Mascotas poco usuales

He agotado ya casi todo el espacio y aún me quedan varios aspectos por comentar. Sin embargo, siempre he pensado que pretender decirlo todo es una muestra suprema de soberbia. Escojo, pues, un aspecto más para concluir esta miscelánea. Ahora bien, ¿entre todos cuál selecciono? ¿Las dedicatorias, los prefacios e introducciones, los libros y autores inexistentes, las obras que nunca llegaron a ser terminadas, aquellas cuya redacción tomó mucho tiempo, los escritores peor y mejor pagados, las muertes más insólitas? Puesto que no hay modo de saber cuál tema, como dirían los mexicanos, les provoca más a mis hipotéticos lectores, no me complico mucho y elijo uno al azar: tin marín de dos pingüé (¿se escribe así?).

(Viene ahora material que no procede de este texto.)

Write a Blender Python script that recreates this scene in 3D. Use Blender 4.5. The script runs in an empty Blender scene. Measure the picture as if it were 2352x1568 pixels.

Meses atrás publiqué en este diario un trabajo sobre los gatos en la literatura. Entre otros tópicos, me refería allí a los felinos de algunos escritores famosos. Menos divulgados son los ejemplos de otros autores que adoptaron como mascotas a animales un tanto insólitos. El naturalista británico Charles Waterton, autor de clásicos como Wandering in South America, the North West of the United States, and the Antilles, dormía con un perezoso, al cual daba las buenas noches con un beso. Asimismo organizaba todos los años un picnic en el que solo se permitían animales y lunáticos.

Lord Byron viajaba usualmente con 10 caballos, 8 enormes perros, 5 gatos, un águila, un cuervo y un halcón. A Gerard de Nerval lo encontraron un día en el Palais Royal, cuando llevaba una langosta atada a una cinta azul. Según él, su mascota tenía la ventaja de que no ladraba y conocía los secretos del mar. Como era evidente, había perdido el control de sus facultades mentales, por lo que fue recluido en un asilo de Montmartre.

Alexander Dumas padre tenía en su casa un buitre llamado Jugartha, adquirido por él en Túnez. Lo domesticó y trató de enseñarlo a hablar. No tuvo éxito, pues los buitres son aves silentes por carecer de caja de voz. Dumas poseía además otras especies salvajes, entre ellas tres monos a los que dio los nombres de críticos literarios. El poeta Dante Gabriel Rossetti, que terminó en la locura, prefirió la compañía de animales a la de los seres humanos. En su casa tuvo una zarigüeya que dormía encima de la mesa del comedor, un mapache que había hecho su casa en una gaveta de la cómoda, un armadillo, un cuervo, una cebra, un burro y un pavorreal que murió sobre un sofá.

Y como todo autor que se respete debe rematar sus textos del mejor modo, cierro este artículo con una anécdota que me parece encantadora. Víctor Hugo estaba ansioso por conocer la opinión de sus editores sobre su novela Los miserables. Sin embargo, quiso ser discreto y les envió una nota en la que simplemente escribió: “?”. Los editores fueron igualmente sintéticos y le contestaron: “!”. Estoy seguro de que es el intercambio epistolar más breve de la historia.